José Tomás torea al tiempo
La sustancia que sostiene al universo se vuelve mansa bajo su capote. El torero sabe clavarse como un cuchillo en el albero
Hay quien cree que José Tomás sale al coso a matar toros bravos. Pero vista su faena de Aguascalientes (México), a quien torea el maestro español es al tiempo. La sustancia que sostiene al universo se vuelve mansa bajo su capote. El torero sabe clavarse como un cuchillo en el albero y hacer que el toro, el público y, en ciertas ocasiones, la plaza misma gire a su alrededor. Eso sucedió, ni más ni menos, con los 504 kilos de pura aceleración del segundo toro, de nombre Pollo Querido. El matador tomó las manecillas del reloj y empezó a girarlas a su antojo. Inmóvil, en el centro del espacio, deconstruyó todo lo que se le venía encima. La tarde, el ligero viento y hasta los inmensos suspiros de la plaza quedaron sometidos a su campo magnético. Todo ello ocurrió, pero no fue su mejor día. Posiblemente nada supere a Nimes (2012), o sus antológicos tres primeros años; aún así, en Aguascalientes, el maestro demostró su capacidad de enfrentarse al pasado. Ahí mismo fue donde, hace un lustro, una cornada oscura y terrible, Navegante se llamaba el toro, estuvo a punto de matarle. Hicieron falta 18 bolsas de 200 mililitros de sangre para mantenerle a flote. Al salir del trance, José Tomás, un torero consciente de que es historia, habló para la posteridad: “Aguascalientes, de mi sangre bañé tu ruedo, de tu sangre llené mis venas”.
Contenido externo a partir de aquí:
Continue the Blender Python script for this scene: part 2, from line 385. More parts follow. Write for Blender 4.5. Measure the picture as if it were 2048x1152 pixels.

José Tomás, a cada pase, se acercaba más a su mito
Y el sábado volvió al mismo coso que le vio caer. Traje de oro y azul pavo, corbatín rojo. A la puerta, al bajar del coche, iba distraído, manso. Firmó autógrafos, se dejó llevar por sus amigos. Se pudo ver que el tiempo que tanto domina, también le pasa factura. Más enjuto, con las líneas del rostro marcadas, y un mechón cano recordándole las amarguras del toreo. Cuando salió al ruedo, José Tomás hizo un guiño a México. Su capote de paseo iba dedicado a la Virgen de Guadalupe. Luego, vino el arte. A veces, eléctrico; otras lento, parsimonioso, con el ritmo litúrgico de los grandes sacrificios. El toro podía embestir alocado, él le recibía con naturales a pies juntos, dos estatuas en movimiento. José Tomás, a cada pase, se acercaba más a su mito. A esa imagen del torero que convive con la muerte como con su aliento. Sin dejarse intimidar por el cuerpo a cuerpo, él y el toro se perdían en otra dimensión, muy lejos de Aguascalientes o Las Ventas. En un punto extraño que nadie es capaz en estos momentos de alcanzar.
Poco antes de empezar, ya lo había comentado a este periódico el sobresaliente, Víctor Mora: “Va a ser una locura, viene fuerte”. Pero más que fuerte, José Tomás llegó convencido de sí mismo. Y eso fue lo que derramó en la plaza. Sin ser su mejor faena, sin superar los días de gloria, ofreció un recital de sí mismo. Y como siempre, todos atisbaron, en algún momento, el filo de la tragedia. En la enfermería, ahí donde hace cinco años le vieron oscilar entre la vida y la muerte siguieron el curso de la tarde con los puños cerrados. “Que toree, pero con Dios delante”, masculló un traumatólogo. José Tomás no necesitó de ninguna divinidad. Le bastó con tomar el tiempo bajo su capote y hacerlo desaparecer de la vista.